И этот «летательный аппарат», кажется, в состоянии даже определить, используя хорошо известный физикам эффект Доплера, куда летит пища: приближается ли к суку, на котором висит подковонос, или удаляется от него. Сообразно с этим меняется и тактика преследования.

Подковоносы пользуются на охоте очень продолжительными (если сравнивать их с «криками» других летучих мышей) и однотонными звуками. Каждый сигнал длится десятую или двадцатую долю секунды, и частота его звучания не меняется — всегда равна ста или ста двадцати килогерцам (иногда и 60 килогерцам в зависимости от вида животного).

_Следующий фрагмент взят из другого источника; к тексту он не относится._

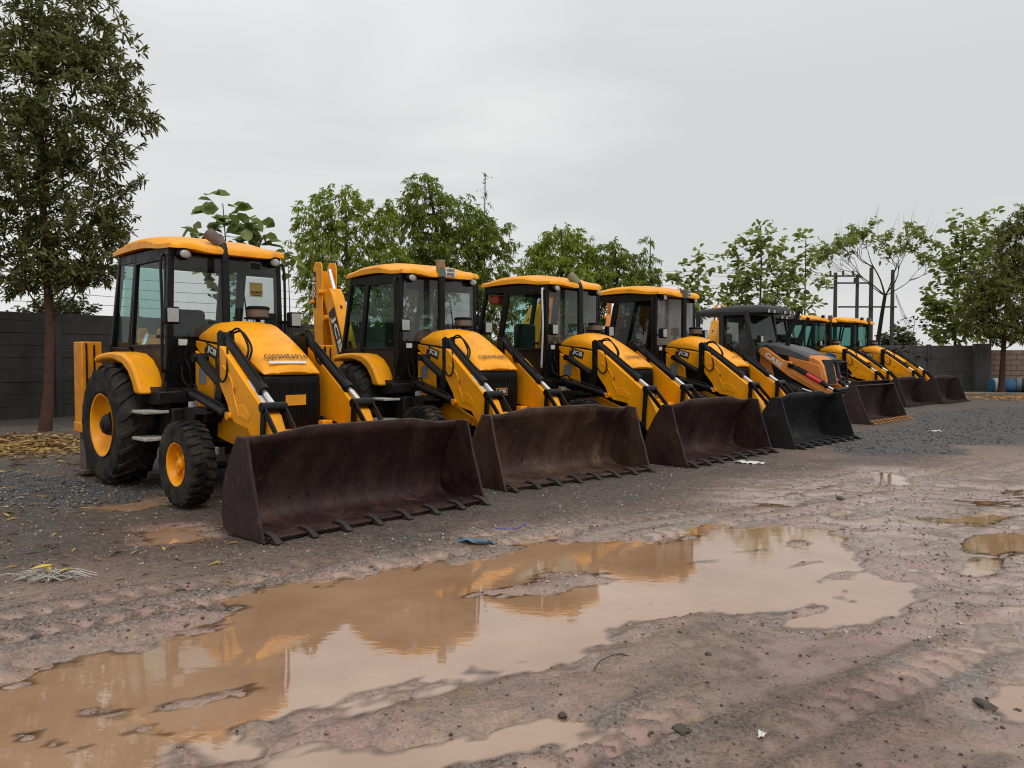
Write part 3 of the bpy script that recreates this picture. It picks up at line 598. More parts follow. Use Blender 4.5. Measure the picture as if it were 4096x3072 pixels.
# ------------------------------------------------------------------ black-roofed loaders
def make_dark_loader(paint, hood_top, bm, tm, arm_text, label, pose, guard=False):
    root = empty('backhoe_loader', (pose[0], pose[1], 0), pose[2]); tag(root, label, 'backhoe loader', G_ROW)
    MB().box(-.85, 1.2, -.42, .42, .48, .95).box(1.0, 2.5, -.33, .33, .55, 1.0).box(1.05, 2.5, -.33, .33, 1.0, 1.45).box(.3, 1.15, -.72, .72, .46, 1.0).build('chassis', GREASE, root, .012)
    wheels(root, GREY)
    for s in (-1, 1):
        MB().prism([(-.60, 1.48), (-.25, 1.56), (.05, 1.57), (.35, 1.54), (.58, 1.45), (.80, 1.15), (.66, 1.1), (.48, 1.34), (.05, 1.475), (-.60, 1.42)], s*.60, s*.965).build('fender', BLK, root, .02)
    # roof and cab
    rf = MB()
    def rp(u, v, top):
        x = -.64 + 2.0*u; y = .74*v*(1-.06*u); eu = abs(2*u-1); ev = abs(v)
        zb = 2.66 - .02*u
        return (x, y, zb + (.10*(1-.4*max(sm(.93, 1, ev), sm(.95, 1, eu))) + .075*(1-ev**4)*(1-eu**5) + .05*sm(.2, .5, u)) if top else zb)
    us = [0, .02, .06] + [i/12 for i in range(1, 12)] + [.95, .98, 1]; vs_ = [-1, -.97, -.93] + [i/6-1 for i in range(1, 12)] + [.93, .97, 1]; n, k = len(us), len(vs_)
    V = [rp(u, v, True) for u in us for v in vs_] + [rp(u, v, False) for u in us for v in vs_]; q = n*k
    F = [(i*k+j, (i+1)*k+j, (i+1)*k+j+1, i*k+j+1) for i in range(n-1) for j in range(k-1)]; F += [tuple(a+q for a in f)[::-1] for f in F]
    B = [i*k for i in range(n)] + [(n-1)*k+j for j in range(1, k)] + [i*k+k-1 for i in range(n-2, -1, -1)] + [j for j in range(k-2, 0, -1)]
    F += [(B[i], B[(i+1) % len(B)], B[(i+1) % len(B)]+q, B[i]+q) for i in range(len(B))]
    rf.add(V, F).build('roof', worn('dark_grey_plastic', (.035, .036, .038), (.06, .058, .055), .5, .4, 4., bmp=.03), root, ang=50)
    cf = MB()
    for s in (-1, 1):
        y = s*.70
        cf.bar((-.58, y, 1.5), (-.60, y, 2.70), .10, .08).bar((.12, y, 1.5), (.10, y, 2.70), .12, .08).bar((1.02, y, 1.0), (1.0, y, 1.72), .12, .08).bar((1.0, y, 1.70), (.80, y, 2.70), .11, .08)
        cf.bar((-.64, y, 2.64), (.86, y, 2.64), .1, .07).bar((-.6, y, 1.62), (1.0, y, 1.68), .14, .07); cf.prism([(-.6, 1.6), (1.0, 1.66), (1.0, 1.0), (.5, 1.0), (.35, 1.5), (-.6, 1.5)], y-.02, y+.02)
    cf.bar((.82, -.7, 2.64), (.82, .7, 2.64), .1, .06, (1, 0, 0)).box(.98, 1.03, -.66, .66, 1.0, 1.76).box(-.60, .8, -.66, .66, 2.60, 2.658).bar((-.6, -.7, 1.55), (-.6, .7, 1.55), .4, .06, (1, 0, 0)).build('cab_frame', worn('charcoal_cab_paint', (.022, .023, .024), (.06, .055, .05), .45, .4, 5., bmp=.03), root, .01)
    MB().add([(1.02, -.64, 1.78), (1.02, .64, 1.78), (.84, .62, 2.6), (.84, -.62, 2.6)], [(0, 1, 2, 3)]).build('windscreen', GLSG, root)
    for s in (-1, 1):
        pane([(.18, 1.72), (.93, 1.74), (.77, 2.6), (.16, 2.6)], s*.70).build('door_glass', GLSD if s > 0 else glassy('smoky_glass', (.34, .35, .33), 1.45, .2, (.03, .03, .03)), root)
        pane([(-.52, 1.70), (.05, 1.70), (.04, 2.6), (-.54, 2.6)], s*.70).build('rear_side_window', GLS, root)
        for y in (.30, .60): work_light(root, (1.33, s*y, 2.67), sq=True)
        head_light(root, s)
    MB().box(-.18, .30, -.25, .25, 1.42, 1.62).box(-.22, -.08, -.25, .25, 1.6, 2.15).build('seat', SEAT, root, .05)
    MB().prism([(.72, 1.2), (1.0, 1.5), (1.0, 1.8), (.8, 1.75), (.7, 1.55)], -.28, .28).build('dashboard', SEAT, root, .03)
    # hood: long dark top, painted sides and nose
    st = [(1.0, .42, 1.66, 1.86), (1.4, .42, 1.62, 1.87), (1.75, .42, 1.55, 1.80), (2.1, .41, 1.47, 1.66), (2.33, .40, 1.40, 1.56)]
    V = []
    for x, w, zs, zt in st:
        row = [(-w, zs), (-w, zt-.07), (-w+.06, zt-.01), (-.15, zt+.015), (0, zt+.02)]; row += [(-a, b) for a, b in row[-2::-1]]; V += [(x, y, z) for y, z in row]
    k = 9; F = [(i*k+j, (i+1)*k+j, (i+1)*k+j+1, i*k+j+1) for i in range(len(st)-1) for j in range(k-1)] + [tuple(range(k)), tuple(range((len(st)-1)*k, len(st)*k))] + [(i*k, i*k+k-1, (i+1)*k+k-1, (i+1)*k) for i in range(len(st)-1)]
    MB().add(V, F).build('hood', hood_top, root, ang=40)
    for s in (-1, 1):
        MB().prism([(1.80, 1.53), (2.30, 1.40), (2.60, 1.30), (2.72, .84), (2.30, .84), (1.95, 1.05)], s*.415, s*.37).build('hood_side', paint, root, .015)
        MB().prism([(1.05, 1.62), (1.30, 1.56), (1.45, .98), (1.05, .98)], s*.43, s*.39).build('side_plate', paint, root, .01)
        MB().prism([(1.3, 1.62), (1.85, 1.52), (1.95, .9), (1.4, .9)], s*.37, s*.34).build('engine_side_cover', GREASE, root)
    st = [(2.335, .40, 1.38, 1.555), (2.46, .40, 1.0, 1.53), (2.58, .39, .84, 1.46), (2.66, .36, .82, 1.30), (2.74, .33, .82, .95)]
    V = []
    for x, w, zs, zt in st:
        row = [(-w, zs), (-w, zt-.06), (-w+.06, zt-.005), (0, zt)]; row += [(-a, b) for a, b in row[-2::-1]]; V += [(x, y, z) for y, z in row]
    k = 7; F = [(i*k+j, (i+1)*k+j, (i+1)*k+j+1, i*k+j+1) for i in range(len(st)-1) for j in range(k-1)] + [tuple(range(k)), tuple(range((len(st)-1)*k, len(st)*k))] + [(i*k, i*k+k-1, (i+1)*k+k-1, (i+1)*k) for i in range(len(st)-1)]
    nose = MB().add(V, F).build('nose', paint if not guard else hood_top, root, ang=40)
    g = MB(); d = Vector((.15, 0, -.60)).normalized(); 
    g.add([(2.635, -.27, 1.44), (2.635, .27, 1.44), (2.775, .24, .86), (2.775, -.24, .86), (2.55, -.27, 1.44), (2.55, .27, 1.44), (2.70, .24, .86), (2.70, -.24, .86)], [(0, 1, 2, 3), (4, 7, 6, 5), (0, 4, 5, 1), (1, 5, 6, 2), (2, 6, 7, 3), (3, 7, 4, 0)]).build('grille', BLK2, nose, .01)
    if guard:
        gm = MB()
        for y in (-.36, .36): gm.tube([(2.62, y, 1.42), (2.86, y, 1.36), (2.90, y, .80), (2.70, y, .70)], .03, 8)
        gm.tube([(2.86, -.36, 1.36), (2.86, .36, 1.36)], .03, 8).tube([(2.90, -.36, .82), (2.90, .36, .82)], .03, 8).build('grille_guard', BLK, root)
    MB().tube([(1.72, -.28, 1.78), (1.76, -.26, 2.1), (1.98, -.20, 2.66)], [.06, .055, .05], 12).build('exhaust_pipe', BLK, root)
    p = (1.40, .1, 0); MB().rev([(.04, 1.85), (.04, 1.93), (.15, 1.94), (.15, 1.96), (.12, 1.97), (.12, 2.05), (.14, 2.06), (.13, 2.09), (.02, 2.10)], p).build('pre_cleaner', BLK2, root)
    for s in (-1, 1):
        a = MB().prism([(1.10, 1.74), (1.24, 1.76), (1.75, 1.42), (1.92, 1.40), (2.02, 1.26), (2.95, .70), (3.28, .45), (3.32, .32), (3.2, .26), (2.9, .50), (1.9, 1.02), (1.12, 1.58), (1.07, 1.66)], s*.56, s*.46).build('loader_arm', paint, root, .012)
        MB().prism([(1.95, 1.10), (2.9, .56), (3.1, .42), (3.12, .47), (2.9, .62), (1.95, 1.16)], s*.561, s*.575).build('stiffener', paint, a, .003)
        MB().tube([(1.92, s*.58, 1.30), (1.92, s*.44, 1.30)], .06, 12).build('pin', GREASE, a)
        ram(root, (1.96, s*.52, 1.28), (3.04, s*.52, .70), .84, .058, .03, band=RED)
        ram(root, (1.30, s*.60, 1.0), (2.5, s*.60, .66), .8, .05, .03, 'lift_ram')
        lv = MB()
        lv.tube([(3.04, s*.60, .71), (3.04, s*.45, .71)], .035, 10)
        for y in (s*.57, s*.47): lv.bar((3.04, y, .72), (3.0, y, .40), .06, .02).bar((3.05, y, .70), (3.35, y, .64), .06, .02)
        lv.build('tipping_link', BLK, root, .004)
        hose(MB(), [(1.16, s*.5, 1.76), (1.3, s*.47, 1.80), (1.5, s*.46, 1.62), (1.7, s*.5, 1.47)], .015).build('hose', BLK2, root); hose(MB(), [(1.1, s*.58, 1.3), (1.25, s*.62, 1.22), (1.4, s*.6, 1.1), (1.45, s*.58, .95)], .014).build('hose', BLK2, root)
        if arm_text and s < 0: text(arm_text, 'arm_lettering', a, (1.50, -.561, 1.44), (.62, 0, -.44), (.44, 0, .62), .125, LOGOW, .52)
        MB().box(-1.10, -.80, s*1.04, s*.80, .5, 1.6).box(-1.06, -.84, s*1.0, s*.84, .06, .5).build('stabiliser', paint, root, .012)
    MB().tube([(3.06, -.60, .72), (3.06, .60, .72)], .045, 12).build('cross_tube', BLK, root)
    MB().box(-1.06, -.86, -1.0, 1.0, .45, .98).build('rear_frame', GREASE, root, .01)
    bucket(root, bm, 10, tm, 1.19, False, 1)
    return root
L5 = make_dark_loader(TAN, GREY, PURP, TOOTHO, 'CASE', 'tan and grey backhoe loader with black roof and orange bucket teeth', POSE[4])
L6 = make_dark_loader(BLK, GREY, PURP, TOOTH, None, 'dark backhoe loader half hidden behind the tan one, with number plate on its roof', POSE[5], True)
add_boom(L5, 0, .6, swing=80, zs=.95); plate('blue_sticker', L5, (-1.0, 1.50, 2.62), (0, 1, 0), (0, 0, 1), .14, .28, BLUE)
roof_plate(L6, -.2, ('GJ03', 'HE'), 1.40, 2.78)
for c in kids(L6, 'windscreen'): set_mat(c, GLS)
for c in [kids(L2, 'bucket')[0]]+kids(kids(L2, 'bucket')[0], 'side_plate')+kids(kids(L2, 'bucket')[0], 'cutting_edge'): set_mat(c, RUST2)
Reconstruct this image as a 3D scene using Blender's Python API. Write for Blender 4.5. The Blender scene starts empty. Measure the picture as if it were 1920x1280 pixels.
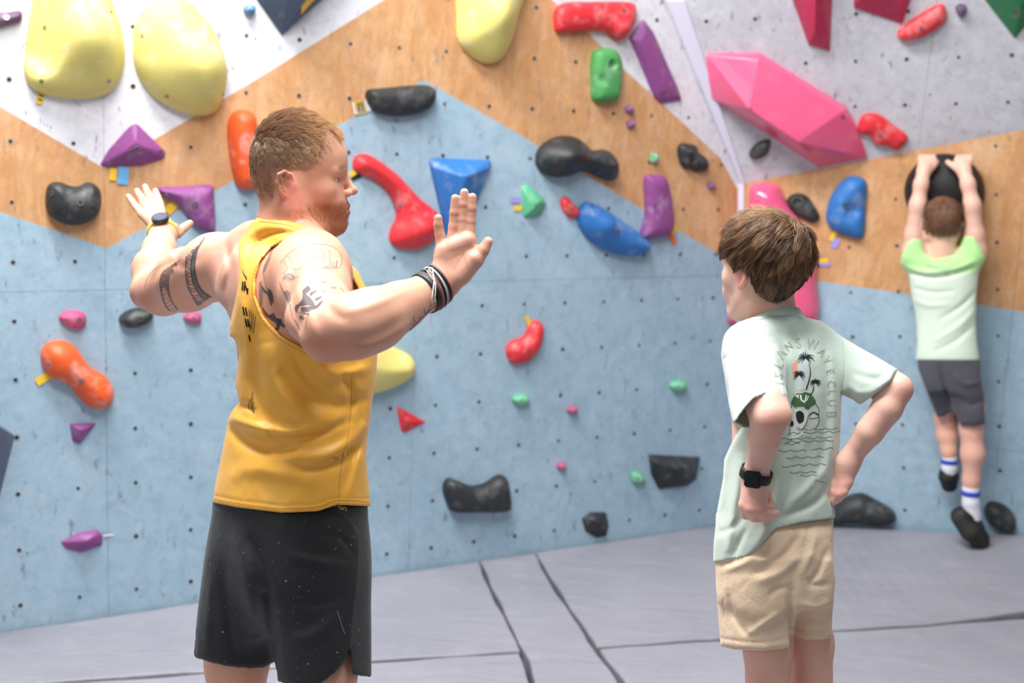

Но вот наши обычные летучие мыши и их североамериканские родичи эхолотируют пространство модулированными по частотам звуками, как и лучшие модели созданных человеком сонаров. Тон сигнала постоянно меняется, значит, меняется и высота отраженного звука. А это в свою очередь означает, что в каждый данный момент высота принимаемого эха не совпадает с тоном отправляемого сигнала. И неспециалисту ясно, что такое устройство значительно облегчает эхолотирование.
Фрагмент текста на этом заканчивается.